I was so proud to have such a beautiful mother. And I always wondered if the kids whose moms I thought didn't measure up in the beauty department thought the same thing about their mother.

Aren't our own moms the most beautiful moms in the whole wide world? I think they are.


Saturday, May 1, 2010

I'm just bubbling

You all can't imagine. I've been bubbling in my soul all day.

First I was reading Karen Kingsbury's novel, Take One, and one of the children in the story told every one to PUSH -- PUSH stands for Pray Until Something Happens.

Well, I've been praying for so much regarding the 100th anniversary celebration in the past few weeks and I'll let you all in on just what.

First and foremost, that God will be glorified, and those who come in contact with any Drexler will know that we're different from the world.

I've been praying for health for all of us, Drexlers and church people.
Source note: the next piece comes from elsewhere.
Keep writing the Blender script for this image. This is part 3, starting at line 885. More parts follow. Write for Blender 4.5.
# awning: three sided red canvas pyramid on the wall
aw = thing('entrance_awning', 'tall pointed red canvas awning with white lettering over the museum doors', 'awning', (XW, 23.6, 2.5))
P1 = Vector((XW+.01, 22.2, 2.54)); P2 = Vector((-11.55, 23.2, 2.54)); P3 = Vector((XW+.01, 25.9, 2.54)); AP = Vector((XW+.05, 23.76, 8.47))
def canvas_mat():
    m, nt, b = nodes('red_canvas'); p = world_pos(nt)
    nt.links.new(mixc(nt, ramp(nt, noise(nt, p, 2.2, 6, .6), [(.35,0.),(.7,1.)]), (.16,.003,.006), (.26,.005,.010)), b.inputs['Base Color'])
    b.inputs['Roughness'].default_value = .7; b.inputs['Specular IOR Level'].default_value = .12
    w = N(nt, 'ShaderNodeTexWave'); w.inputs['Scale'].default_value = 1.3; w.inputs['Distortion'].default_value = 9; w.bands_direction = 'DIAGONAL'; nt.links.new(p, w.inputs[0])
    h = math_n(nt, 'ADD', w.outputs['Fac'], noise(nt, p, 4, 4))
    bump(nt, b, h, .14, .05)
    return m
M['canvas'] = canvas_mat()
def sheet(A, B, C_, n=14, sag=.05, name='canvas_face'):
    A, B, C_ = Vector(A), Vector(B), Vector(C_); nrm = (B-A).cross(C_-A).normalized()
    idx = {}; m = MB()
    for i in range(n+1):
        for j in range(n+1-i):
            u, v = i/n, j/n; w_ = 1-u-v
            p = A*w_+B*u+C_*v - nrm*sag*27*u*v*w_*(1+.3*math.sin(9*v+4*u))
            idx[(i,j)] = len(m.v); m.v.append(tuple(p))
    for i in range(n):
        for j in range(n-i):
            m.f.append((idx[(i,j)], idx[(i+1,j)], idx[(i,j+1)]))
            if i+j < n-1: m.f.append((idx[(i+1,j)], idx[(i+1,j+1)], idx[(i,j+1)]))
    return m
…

No broken bones, no lost teeth, no falls, etc., and I've been praying that God will provide the finances for all who are coming. That's a biggie since my son, Phil, is still out of work. I've been praying for safety when we all travel east.

There will 37 of us at dinner on that Saturday, and many more that I'm aware of at the lunch/dinner the church is having on Sunday.

Plus, I got exciting news of some people who will be coming to church on Sunday. News I didn't expect, and I shouted a loud "Hallelujah" and Alan wanted to know "who else is coming?" Isn't that fantastic. I guess I have a "someone else is coming Hallelujah" that he recognizes.

I'm bubbling when I think about it. And I just know I'm going to embarrass myself and dear Alan by giggling through the church service. That was something I did as a child/teenager/young adult and I'm afraid that giggle bubble will erupt during the church service that Sunday. I may have to stay outdoors (weather permitting) that day.

Anyway, I'm bubbling. Lori's BLOG is keeping track of how many more days, and we're heading east real soon.